別稿でも書きましたが、正しい自己評価ができなければ、学習行動の改善も「他人が示した方向に従うだけ」のレベルに止まり、学習者としての自立に向かえません。
自己評価や相互評価を重ねることで、正しい振り返り(成果のたな卸しと次に向けた課題形成)の土台となる「相対化スキル」も養われます。

年間授業計画やシラバスに記載された学習目標や評価基準も、しっかりと熟読した方が学びに主体的な姿勢が生まれることを示唆するデータもあります。評価を先生方だけのものにしないようにしましょう。
但し、シラバスなどが「生徒が読んで目指すものと自分を振り返る方法がイメージできる」ような書き方になっていることが前提ですが…。

❏ 評価規準を質問文に仕立て直したアンケート

評価の規準は、観点毎に設定された段階的な到達目標を、生徒を主語にしたセンテンスで書き出したものですが、これらを疑問文(「~していますか」「~できていますか」)に書き改めて、生徒が自問して答えるアンケートの形で活用している事例があります。
人は、何につけても、問われることで考えますし、それが自分の行動についてであれば「内省」の場となります。

  • 授業中にわからないことがあったとき、自力で教科書や参考書を読んで、その解消を図ろうとしていますか。
  • 資料などに書かれていることも、鵜呑みにせず、必要な確認をする習慣が身についていますか。

といった具合に、アンケートの質問文に整えて、定期考査期間を迎える時や、学期の終わりなどに定期的に回答を集めてみましょう。
ひと通り回答させた上で、「これからどうする/何に注力して『これからの自分の学び』を改善する」を文章にさせてみるのもお奨めです。
定期的にアンケートへの回答と決意表明をさせれば、定点観測によって個人としての/集団としての成長も捉える材料として活用できますので、指導の効果を測定するのにも役立てることができるはずです。
回答や提出にICTを使っていれば、データの蓄積も容易です。Googleフォームなどを利用して、集計の手間も抑えましょう。
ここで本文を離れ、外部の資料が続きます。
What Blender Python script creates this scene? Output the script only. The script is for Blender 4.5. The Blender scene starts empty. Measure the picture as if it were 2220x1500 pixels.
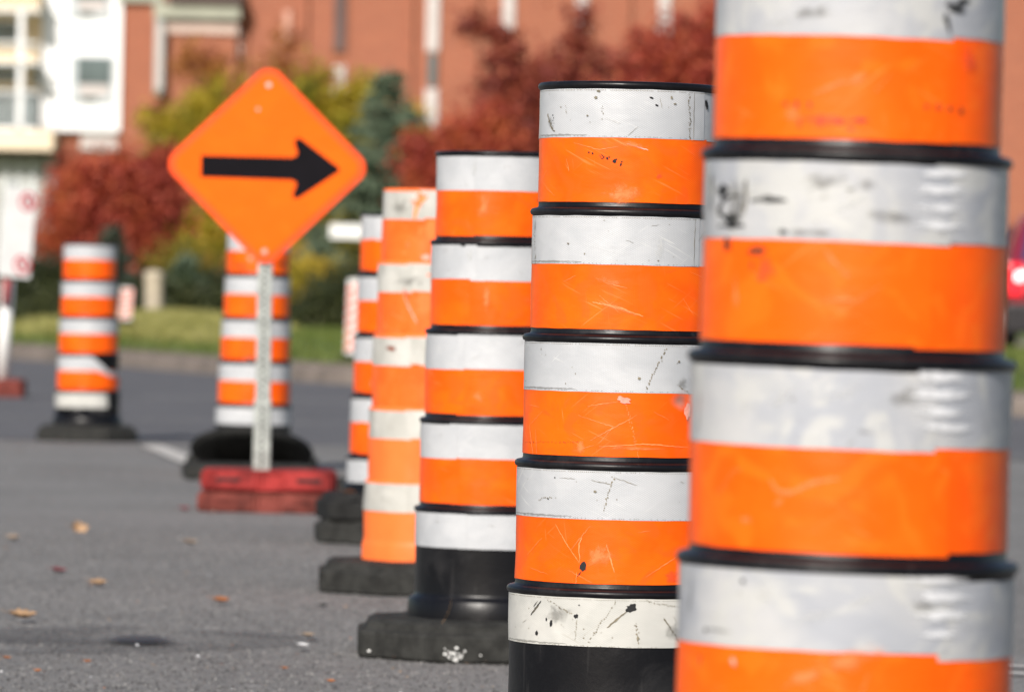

データの収集と蓄積に欠ける手間を減らし、浮いた時間とエネルギーをデータの解析や今後への活かし方の検討に当てていきたいところです。



ちなみに、本稿では詳しく触れませんが、テストや課題も(内容のみならず、採点基準なども同時に)新しい学力観に沿ったものに更新を図らなければ、新しくなった学力観に沿ったモノサシとして機能しません。
ルーブリックやポートフォリオだって、作ったけど十分に活用し、学習と指導の改善に役立てられていないのでは、宝の持ちぐされです。新課程も既に完成年度。これまでの取り組みのたな卸しを行う局面です。